白身魚のムニエルやソテー、クリーム系のソースと

原産国モルドバ
地域/産地(格付)IGPシュテファン・ヴォダ
色/味わい(甘辛)白/辛口
タイプ(ボディ)ミディアムボディ
飲み頃温度8~12℃
ブドウの品種シャルドネ
参考価格¥3,000

エレナさんのテイスティングコメント

「繊細、良く熟したシャルドネの香り、上品な樽の使い方が素晴らしい。カモミール、ボダイジュの花の香り、シュール・リーによるブリオッシュのような風味。酸味しっかり、全体的にバランス良くまろやか。後味にレモンの風味。

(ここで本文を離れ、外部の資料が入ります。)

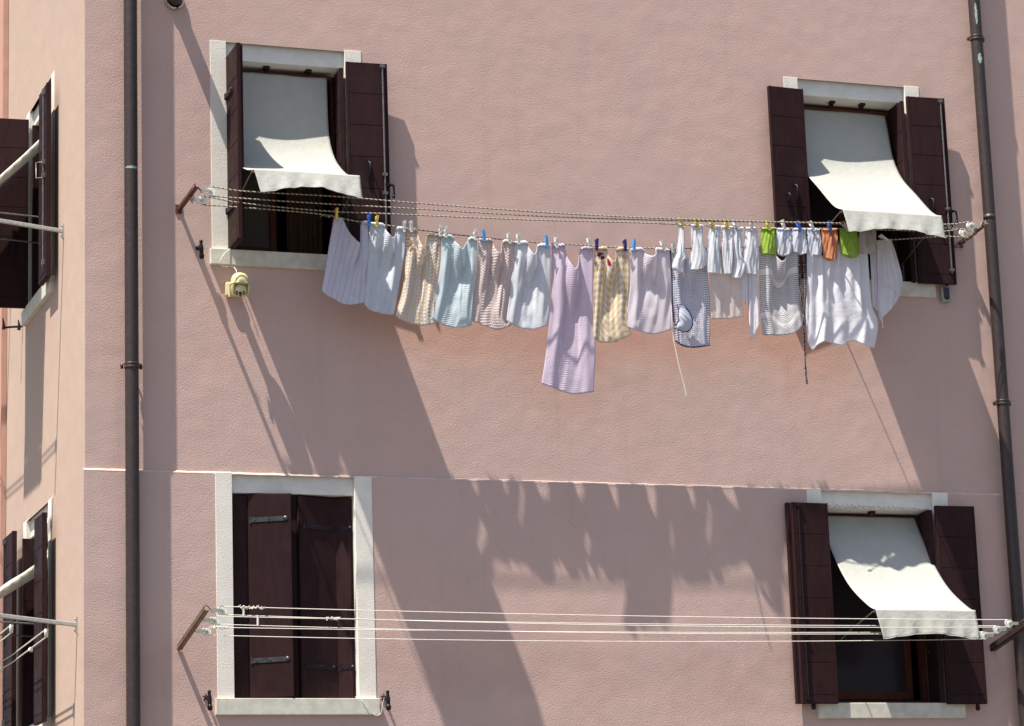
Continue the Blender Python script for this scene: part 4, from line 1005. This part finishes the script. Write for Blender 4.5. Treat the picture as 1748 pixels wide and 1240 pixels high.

暖かい産地のシャルドネなので、収穫のタイミングを慎重に計って(完熟する一歩手前で収穫)繊細さとさわやかさを活かしていると思われる。」

アグリ株式会社 公式HP

モルドバワインってどんなワイン?他とどう違う?

遠藤エレナさんはモルドバワインが他と違うところを

「モルドバワインは繊細で舌に馴染みやすい。テロワールの良さのお陰で、苦労しなくてもバランスの良いおいしいワインが安価に生産できます」

と教えてくれました。

無理せず自然体で上質なワインができるので、農薬や化学肥料を極力使わないようにしているワイナリーが殆どです。大量生産を強いられた時代、農薬の大量使用で畑に大きなダメージを受けた苦い教訓を活かし、環境や人に優しいワインが造られるようになりました。

最後に

エレナさんは最後にこうセミナーを締めくくりました。

「モルドバは苦難の時代を潜り抜けてきました。ほとんど無名の国でしたが、現在は過去と決別し力強く前に進もうとしています。どうぞ現在のモルドバの良いところ、素晴らしいところに目を向けてください。そして日本の皆様にもっともっとモルドバという国と素晴らしいモルドバワインについて知っていただけるよう願っています。」

アグリ株式会社さんと一緒にこれからも、もっとモルドバワインを広めていきたいです。